A trip out to Turkey Creek (a.k.a., "East Nashville") turned out to be the best way to honor St. Patrick. John, Claire, Noel and the rest of the gang at The Irish Times certainly know how to throw a party! From tasty Shepherd's Pie to readily available Guinness to cops helping folks call cabs (rather than waiting to arrest them as they tried to drive home), The Irish Times was certainly the most organized of all the holiday celebrations in town! Even though we missed the traditional Irish music, the cover tunes of the Graceful Failures were perfect to keep the party going til the wee hours. I look forward to trying the place on a non-holiday night and drinking my pint of Guinness in something other than a plastic cup, however. Overall, it was good craic! (4/5) -S.S.
The Lives of Others (
)
Living in the Fort for two years of my life, I made a lot of friends across a broad political spectrum. (Okay, so they were mostly hippies, but some were way more liberal than others.) And when living amongst poor artists and students, the topic of socialism inevitably comes up. Some loudly oppose it, some mourn its unpopularity, some praise its potential, some espouse its essence in the way they live their lives.

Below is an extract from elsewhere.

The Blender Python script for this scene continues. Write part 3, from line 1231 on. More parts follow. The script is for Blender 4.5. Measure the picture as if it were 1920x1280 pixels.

In The Lives of Others, the Oscar-winning foreign film from German director Florian Henckel von Donnersmarck (which sounds like a lost character from The Princess Bride), the crux of the problem of socialism is examined: wanting what you can't have. In this particular case, the object desired is not material, but internal. An East German government worker, Hauptmann Gerd Wiesler, is sent to spy on a writer and his actress wife, but the more he listens to their lives over his wire taps, the more he wishes his own life had the passion and purpose that theirs do. Wiesler truly believes in the self-sacrifice that socialism requires, but is torn between his sworn duty to the cause that he is quickly losing faith in, and his allegiance to his new "friends" who have given him a glimpse into a world that's not so lonely.
The Lives of Others is a touching film, and while it reminds us that being human goes hand-in-hand with desiring things that do not belong to us, it teaches us that there is beauty in the sacrifice of the self for the good of your country. (5/5) -J.B.